How are Comparable Homes Chosen for My VA Appraisal?


Deciphering the VA Lender’s Handbook Chapter 11 Part 4


This question is most frequently asked by sellers who are trying to determine the best strategy for selling their home for as much as possible, but is also asked by many prospective buyers wanting to know how the appraised value is determined. First, some background information: the VA exclusively uses what is called the “Comparable Sales Approach” to determine the fair market value of a home. What this approach entails is an in-depth evaluation of the home itself, then research on similar homes that have recently sold and what they’ve sold for. By comparing the property to similar homes and accounting for the (hopefully small) differences in the properties, the appraiser comes to a conclusion on the fair market value of the home. So how does an appraiser determine what qualifies as a ‘similar’ home?


Well, the Handbook gives the following as the general requirement: “The Home Comparablesappraiser must select the three best closed comparable sales available and properly adjust the sale price of each comparable sale for market recognized differences between it and the subject property. The goal is to obtain a VA value estimate that does not exceed the price at which similar properties can be purchased in the current market.” It’s important to note that active sales listings and contract offers are not able to be used as comparables – only closed sales. This is because a home can list for whatever the seller wants; that doesn’t mean anyone’s going to buy it or that it’s a fair price.


So let’s talk about the individual factors that go into determining what qualifies as ‘similar’ to the home being appraised. First, the comparable sales should exhibit a fairly narrow price range. If there’s a wider price range in the comparable sales, the appraiser is required to explain why (if they really are similar enough for a valid comparison, there usually shouldn’t be large price differences). Second, the appraiser needs to be careful on where they are getting their data from – if the data is from someone who has an interest in the sale of the home getting appraised, then the data needs to be verified by an outside source. A comparable sale should be recent; usually it must be within 6 months, and absolutely not longer than 12. If a sale is more than 12 months old, the appraiser is required to explain why he/she used it.
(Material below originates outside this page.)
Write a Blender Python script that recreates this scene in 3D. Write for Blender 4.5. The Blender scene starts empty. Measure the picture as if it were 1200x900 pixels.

The next factor is location. The closer the comparable sales are to the home being appraised the better. The appraiser is also required to describe their distance from the house being appraised. Now, you may see as you’re looking at the appraisal that one of the comparable sales is 20 miles away from the home you’re trying to buy, and there’s no explanation why. This is probably because you’re buying a home in a rural area, and the market area may be that large. In cities, the appraiser will usually describe the distance to comparable sales in terms of city blocks while comparable sales in rural areas will be described in terms of miles from the home being appraised.


Of all we’ve talked about, the only factor that links the three comparable sales to the house being appraised is location. Price range is one way that the comparable sales are linked to each other. Other factors that are involved are more obvious. For example, the square footage of the home, the acreage of the property, the number of bedrooms and bathrooms, and how recently the interior of the property has been finished (or re-finished), especially the kitchen. The Handbook also outlines that the appraiser can make minimal adjustments based on individual features. However, the appraiser is not allowed to factor in things that have nothing to do with market reaction, such as builder materials cost or project development.

Location of Comparable Homes

In other words, if you’re a seller, it’s not going to do any good to tell the appraiser that you paid someone $5,000 to remodel your bathroom and $10,000 to remodel your kitchen. However, it may be a good idea to show the appraiser a picture of the old bathroom and kitchen and make sure they know the price you bought the home for with the old bathroom/kitchen. While this is not likely to make a huge impact on the final result, it may positively affect the appraiser’s perception of the house.